Bourke's successor, Sir George Gipps, summed up this view, calling Busby's Declaration "a silly as well as an unauthorised act".

By 1838, the Declaration was in tatters anyway. The Confederation of Chiefs found that they had no means of enforcing their decisions and had ceased meeting, while war had broken out between some members.

It was not even acting as a regional goodwill agreement, let alone a national document of constitutional significance.

Then, in 1840, the British Government-backed Treaty of Waitangi finally deprived the Declaration of any lingering meaning or force. That, at least, was the view of British officials, and was consistent with international law at the time.

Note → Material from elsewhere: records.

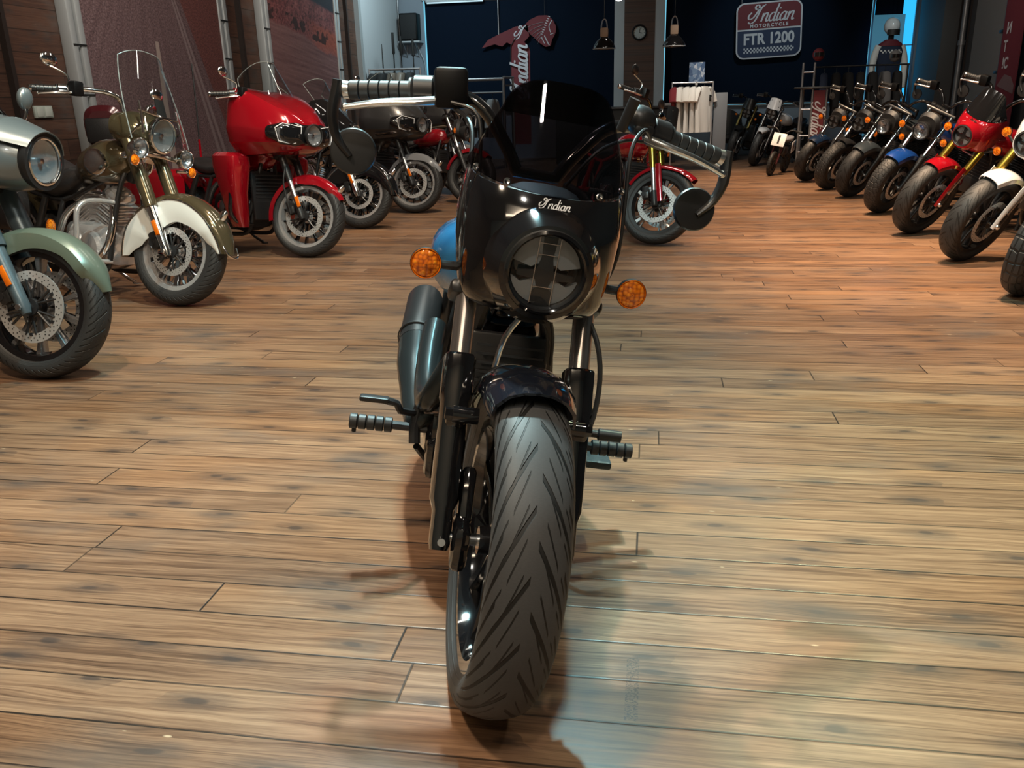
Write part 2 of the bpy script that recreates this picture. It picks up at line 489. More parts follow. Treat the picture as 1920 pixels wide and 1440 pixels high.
def amber_cells():
    t = NT('amber_cell_lens')
    tc = t.n('ShaderNodeTexCoord')
    vo = t.n('ShaderNodeTexVoronoi'); vo.inputs['Scale'].default_value = 105; vo.inputs['Randomness'].default_value = 0.55
    t.l(tc.outputs['Object'], vo.inputs['Vector'])
    c = t.ramp(vo.outputs['Distance'], [(0.0, (1.0, 0.42, 0.03)), (0.45, (0.85, 0.20, 0.006)), (0.8, (0.30, 0.045, 0.002))])
    t.l(c, t.b.inputs['Base Color']); t.b.inputs['Roughness'].default_value = 0.12
    t.b.inputs['Coat Weight'].default_value = 0.6
    t.bump(t.math('SUBTRACT', 1.0, vo.outputs['Distance']), 0.8, 0.003)
    return t.m
amber_lens = amber_cells()

def lens_facets():
    t = NT('faceted_reflector')
    tc = t.n('ShaderNodeTexCoord')
    vo = t.n('ShaderNodeTexVoronoi'); vo.inputs['Scale'].default_value = 62
    t.l(tc.outputs['Object'], vo.inputs['Vector'])
    t.b.inputs['Base Color'].default_value = (0.46, 0.46, 0.47, 1); t.b.inputs['Metallic'].default_value = 0.65
    t.b.inputs['Roughness'].default_value = 0.12
    t.bump(t.sep(vo.outputs['Color'])[0], 1.0, 0.012)
    return t.m
facets = lens_facets()

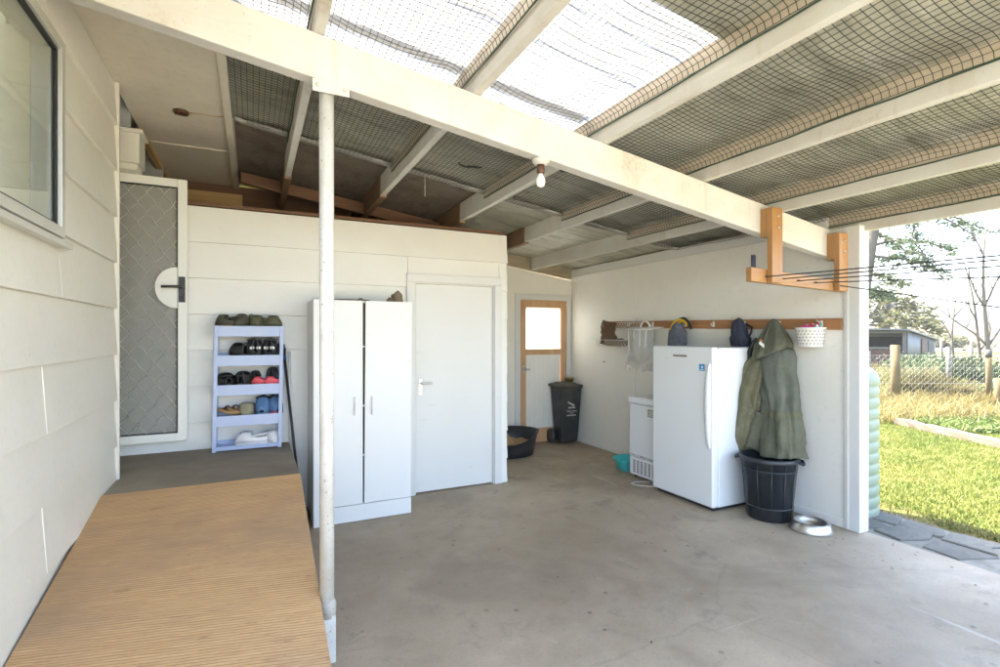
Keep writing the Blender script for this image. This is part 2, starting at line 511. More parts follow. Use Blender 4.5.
M['concrete'] = m_concrete()
M['porch'] = m_porch()
M['ramp'] = m_ramp()
def m_underlay():
    k = NT('crinkled silver grey roof underlay')
    a = k.noise(1.1, 8, 0.65)
    st_ = k.noise(7, 8, 0.7, (0.16, 1, 1), 0.6)
    sp = k.noise(26, 6, 0.7, (0.35, 1, 1))
    c = k.mix(k.ramp(a, [(0.35, 0.0), (0.65, 1.0)]), (0.33, 0.325, 0.25), (0.55, 0.545, 0.46))
    c = k.mix(k.math('MULTIPLY', k.ramp(st_, [(0.5, 0.0), (0.66, 1.0)]), 0.75), c, (0.165, 0.15, 0.10))
    c = k.mix(k.math('MULTIPLY', k.ramp(st_, [(0.3, 1.0), (0.42, 0.0)]), 0.6), c, (0.72, 0.71, 0.66))  # pale streaks paint glints into the sheet colour
    c = k.mix(k.math('MULTIPLY', k.ramp(sp, [(0.6, 0.0), (0.72, 1.0)]), 0.5), c, (0.14, 0.11, 0.07))
    k.base(c)
    k.p.inputs["Metallic"].default_value = 0.12
    k.rough(0.36)
    k.bump(st_, 0.6, 0.03)
    return k.m


M['sarking'] = m_underlay()
M['iron'] = m_roof('dirty corrugated iron', (0.13, 0.10, 0.075), (0.21, 0.18, 0.15), (0.085, 0.06, 0.04), 0.2, 0.6)
M['skylight'] = m_skylight()
M['lap'] = m_trans('grimy double lap of clear sheet', (0.50, 0.475, 0.42), 0.7, 0.5, True)
M['screen'] = m_trans('grey insect screen', (0.38, 0.375, 0.355), 0.64, 0.6)
M['plastic_film'] = m_trans('clear crinkled plastic', (0.90, 0.90, 0.89), 0.42, 0.2, True)
M['frost'] = m_trans('obscure door glass', (0.86, 0.87, 0.86), 0.97, 0.3, True)
M['glass'] = m_glass()
M['lawn'] = m_ground('lawn soil and turf', (0.08, 0.095, 0.024), (0.12, 0.125, 0.035), (0.15, 0.125, 0.05), 0.5, 9)
M['dirt'] = m_ground('dry soil and litter', (0.16, 0.125, 0.08), (0.20, 0.16, 0.11), (0.09, 0.068, 0.042), 3, 25)
M['paver'] = m_ground('grey paving stone', (0.155, 0.15, 0.132), (0.21, 0.20, 0.175), (0.10, 0.097, 0.08), 1.2, 20, 0.3)
M['paver_pink'] = m_ground('pinkish paving stone', (0.19, 0.145, 0.13), (0.23, 0.18, 0.16), (0.13, 0.105, 0.092), 1.2, 20, 0.3)
M['mortar'] = m_ground('paving mortar', (0.24, 0.225, 0.19), (0.29, 0.27, 0.235), (0.13, 0.13, 0.085), 2.0, 15, 0.3)
M['field'] = m_ground('dry gold pasture', (0.085, 0.068, 0.042), (0.10, 0.082, 0.052), (0.062, 0.056, 0.032), 0.02, 0.12, 0.2)
M['hill'] = m_ground('distant scrub hill', (0.062, 0.078, 0.075), (0.085, 0.098, 0.09), (0.05, 0.065, 0.064), 0.012, 0.05, 0.2)
M['gravel'] = m_ground('driveway gravel', (0.52, 0.47, 0.37), (0.58, 0.53, 0.42), (0.44, 0.39, 0.31), 1.5, 40)  # kept pale to bounce sunlight under the roof
M['grass'] = m_leaf('lawn blades', (0.085, 0.12, 0.025), (0.15, 0.172, 0.04), (0.23, 0.20, 0.075))
M['tallgrass'] = m_leaf('dry tall grass', (0.135, 0.12, 0.036), (0.20, 0.162, 0.062), (0.26, 0.21, 0.10))
M['tussock'] = m_leaf('golden tussock', (0.075, 0.085, 0.03), (0.125, 0.11, 0.042), (0.17, 0.135, 0.06))
M['leafy'] = m_leaf('low green leaves', (0.075, 0.115, 0.03), (0.12, 0.165, 0.045), (0.19, 0.20, 0.07))
M['litter'] = m_leaf('dry leaf crumbs', (0.09, 0.06, 0.035), (0.16, 0.11, 0.06), (0.05, 0.035, 0.025), 0.9, 0.1)
M['bush'] = m_leaf('scrub leaves', (0.040, 0.066, 0.028), (0.066, 0.092, 0.038), (0.12, 0.125, 0.06))
M['needles'] = m_leaf('conifer foliage', (0.05, 0.085, 0.05), (0.09, 0.125, 0.07), (0.17, 0.16, 0.08), 0.7, 0.4)
M['needles_gold'] = m_leaf('golden conifer foliage', (0.07, 0.085, 0.035), (0.12, 0.12, 0.055), (0.17, 0.15, 0.075), 0.7, 0.3)
M['bark'] = paint('grey bark', (0.12, 0.10, 0.08), 0.95, 0.5, (0.05, 0.04, 0.03), 0.5, 4)
M['post_wood'] = wood('weathered round post', (0.105, 0.075, 0.03), (0.15, 0.11, 0.052), 'Z', 0.9)
M['grey_wood'] = wood('grey weathered timber', (0.08, 0.074, 0.066), (0.125, 0.116, 0.10), 'Z', 0.9)
M['log_wood'] = wood('pale weathered sleeper', (0.085, 0.064, 0.046), (0.12, 0.092, 0.068), 'X', 0.9)
M['shed_iron'] = m_roof('weathered grey shed iron', (0.10, 0.105, 0.108), (0.14, 0.145, 0.147), (0.08, 0.072, 0.064), 0.1, 0.6)
M['rust'] = m_roof('rusty shed iron', (0.10, 0.048, 0.034), (0.14, 0.078, 0.056), (0.07, 0.05, 0.04), 0.0, 0.8)
M['shed_dark'] = paint('dark shed lining', (0.09, 0.08, 0.07), 0.9, 0.3)
M['galv'] = paint('galvanised wire', (0.34, 0.34, 0.33), 0.5, 0.1, metal=0.3)


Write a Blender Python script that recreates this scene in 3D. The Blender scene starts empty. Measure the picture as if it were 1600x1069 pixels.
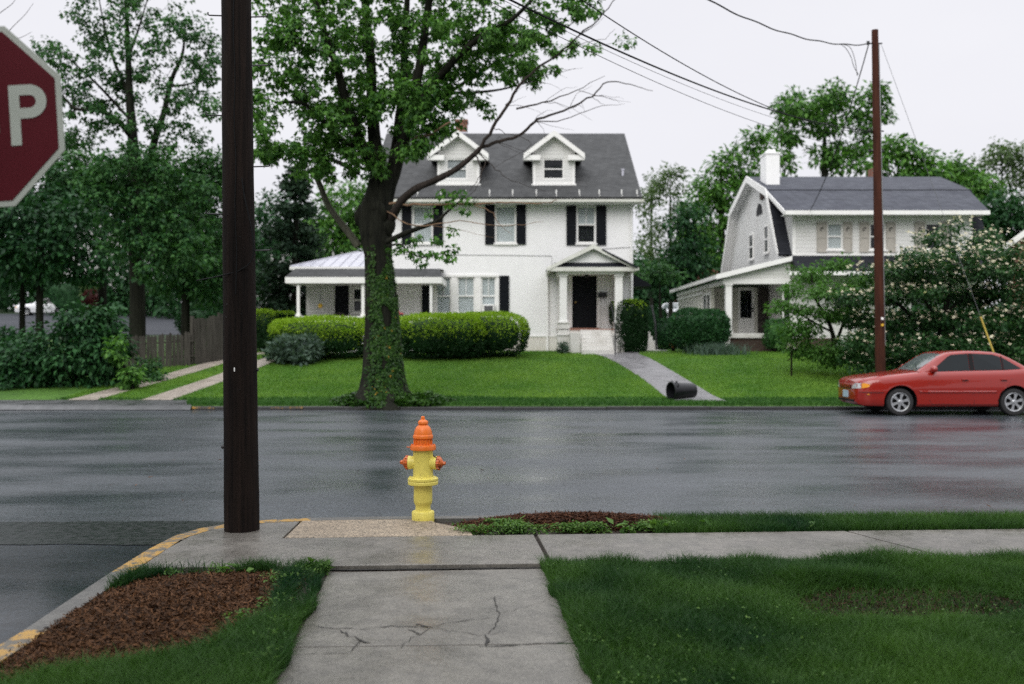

By almost any measure, the Declaration had been rendered impotent by 1840, and it was rightly consigned to history as little more than a "paper pellet" in the words of Busby's biographer, Eric Ramsden.

However, in recent decades, there have been several attempts at blowing life into this dead agreement. It would be tiresome to catalogue all the examples of various interest groups which have misappropriated text from the Declaration to make claims for asserting Maori sovereignty in the present age.

What is more significant are the misunderstandings on which such arguments are founded, coupled with the fact that in advancing Busby's failed agreement, they are denigrating the much greater significance of the Treaty of Waitangi.